J’aimerais donner mon sentiment à propos de nos relations avec les loups en réponse, ou en complément, à tous les articles parus jusqu’à ce jour dans notre bien-aimé journal de La Vallée.
Au 19e siècle, nos ancêtres ont exterminé tous les loups de notre région, non pas par sadisme mais par nécessité. Les habitants d’alors devaient subsister avec les maigres ressources d’un pays rude, sans grande possibilité de cultures et avec peu d’apports de l’extérieur; paysans-horlogers pour nombre d’entre eux, ils élevaient des bovins qui pouvaient utiliser les herbages que les humains ne savaient pas digérer. Ils ne pouvaient pas se permettre de partager leurs animaux domestiques avec des prédateurs.
Nous vivons aujourd’hui dans l’abondance et le gaspillage, ce qui laisse certains consommateurs penser que nous pouvons partager avec les loups. Nous devons importer le 50% de notre alimentation, ce qui signifie que nous sommes deux fois trop nombreux dans ce petit pays. Si un jour les pays qui nous fournissent le 50% manquant décident de garder pour eux leurs excédents, serons-nous toujours d’accord de partager avec des prédateurs?
Les loups ont vite compris que les veaux, ou les moutons, sont des proies plus faciles à attraper que des cerfs ou des chevreuils. Il faut alors défendre les troupeaux nous dit-on: les chiens de défense sont peu efficaces face à une meute car ils se laisseront distraire par un loup pendant que les autres attaqueront ailleurs. L’attitude des chiens envers les promeneurs peut poser problème. Rappelons que les cornes des vaches servaient aussi à leur défense.
J’ai eu la chance et le plaisir d’élaborer, puis de collaborer à un projet d’élevage de bovins en Géorgie. Nous avions quelques centaines de vaches allaitantes sur un grand pâturage isolé. J’ai craint les attaques de loups et d’ours présents dans la région et fait installer des clôtures électriques; les collaborateurs de la ferme ont pris des chiens et m’ont assuré qu’il n’y avait rien à craindre. En fait, plusieurs bergers résidaient en permanence sur l’alpage, tous équipés de fusils dont ils se servaient pour chasser et protéger le troupeau. Nous n’avons rien contre les loups, ou les ours, me disaient-il, mais ils doivent rester chez eux et ne pas s’approcher de nos bêtes, sinon on tire. La crainte ancestrale du loup envers l’homme est ainsi maintenue.

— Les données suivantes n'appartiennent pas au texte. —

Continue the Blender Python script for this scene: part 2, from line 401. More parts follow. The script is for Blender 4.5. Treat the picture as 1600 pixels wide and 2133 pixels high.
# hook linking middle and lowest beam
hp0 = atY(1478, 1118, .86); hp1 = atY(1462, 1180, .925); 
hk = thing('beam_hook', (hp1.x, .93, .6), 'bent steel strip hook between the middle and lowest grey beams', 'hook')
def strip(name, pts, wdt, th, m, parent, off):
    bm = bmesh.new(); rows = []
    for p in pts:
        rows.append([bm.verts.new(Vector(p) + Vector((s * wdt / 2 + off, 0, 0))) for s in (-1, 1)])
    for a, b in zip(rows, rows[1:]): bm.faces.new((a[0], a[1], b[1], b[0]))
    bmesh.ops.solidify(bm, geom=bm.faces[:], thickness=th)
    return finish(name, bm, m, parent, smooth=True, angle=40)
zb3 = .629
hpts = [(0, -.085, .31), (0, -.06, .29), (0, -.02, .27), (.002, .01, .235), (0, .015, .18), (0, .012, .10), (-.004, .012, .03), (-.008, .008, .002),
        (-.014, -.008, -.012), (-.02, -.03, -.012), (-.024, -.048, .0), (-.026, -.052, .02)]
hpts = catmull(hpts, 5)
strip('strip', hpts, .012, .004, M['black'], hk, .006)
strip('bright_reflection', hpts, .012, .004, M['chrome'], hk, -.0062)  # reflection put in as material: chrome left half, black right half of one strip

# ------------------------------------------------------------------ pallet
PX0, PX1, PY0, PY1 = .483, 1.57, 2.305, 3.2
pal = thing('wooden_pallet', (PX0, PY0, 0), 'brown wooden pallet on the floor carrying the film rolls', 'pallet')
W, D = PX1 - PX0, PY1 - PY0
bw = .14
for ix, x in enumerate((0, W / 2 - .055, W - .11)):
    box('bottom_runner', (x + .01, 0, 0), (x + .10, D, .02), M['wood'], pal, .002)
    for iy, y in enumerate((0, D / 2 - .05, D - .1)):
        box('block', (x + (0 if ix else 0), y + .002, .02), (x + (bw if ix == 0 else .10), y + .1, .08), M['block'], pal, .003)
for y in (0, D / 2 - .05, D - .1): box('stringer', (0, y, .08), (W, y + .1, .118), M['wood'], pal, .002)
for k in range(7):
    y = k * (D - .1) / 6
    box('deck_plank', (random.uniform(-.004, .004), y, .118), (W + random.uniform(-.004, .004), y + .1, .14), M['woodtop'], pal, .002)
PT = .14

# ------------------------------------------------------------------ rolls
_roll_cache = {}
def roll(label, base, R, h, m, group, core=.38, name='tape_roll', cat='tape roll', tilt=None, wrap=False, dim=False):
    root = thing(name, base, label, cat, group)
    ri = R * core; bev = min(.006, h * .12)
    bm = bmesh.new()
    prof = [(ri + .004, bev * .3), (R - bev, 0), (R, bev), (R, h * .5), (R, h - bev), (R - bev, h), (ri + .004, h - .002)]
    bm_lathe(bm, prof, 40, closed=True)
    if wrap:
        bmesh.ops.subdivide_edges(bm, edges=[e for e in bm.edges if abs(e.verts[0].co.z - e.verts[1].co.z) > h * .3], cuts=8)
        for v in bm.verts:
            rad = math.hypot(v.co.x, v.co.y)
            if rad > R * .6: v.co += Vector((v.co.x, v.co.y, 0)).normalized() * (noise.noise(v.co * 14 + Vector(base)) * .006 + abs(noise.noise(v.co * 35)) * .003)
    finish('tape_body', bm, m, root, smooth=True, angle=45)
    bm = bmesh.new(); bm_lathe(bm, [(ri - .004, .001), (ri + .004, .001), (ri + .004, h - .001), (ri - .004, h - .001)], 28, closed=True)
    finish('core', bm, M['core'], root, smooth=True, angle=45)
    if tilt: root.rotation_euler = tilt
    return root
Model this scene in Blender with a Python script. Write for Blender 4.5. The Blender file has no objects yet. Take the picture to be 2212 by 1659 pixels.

Tirer deux loups des mois après une attaque n’a rien de dissuasif car ils seront remplacés par les plus jeunes et ils n’établiront pas de relation entre l’attaque des bovins et ces tirs sélectifs. Si les loups perdent la crainte de l’humain (on en a vu dans des villages) peut-on exclure qu’ils ne s’attaqueront pas un jour à ce dernier, plus particulièrement à des enfants? Les loups n’ont pas de prédateur naturel; ils régulent leur nombre en chassant les jeunes mâles devenus adultes. Où pourraient-ils bien trouver un nouveau domaine dans un petit pays déjà très peuplé?
Les bovins élevés avec attention et affection finiront à l’abattoir, c’est vrai, mais dans ce cas la mise à mort est effectuée sans souffrance; Pour avoir contrôlé les abattoirs du canton durant ma carrière de vétérinaire officiel je puis en répondre. Les loups tuent leurs proies bien différemment, ils les déchirent à l’état vivant.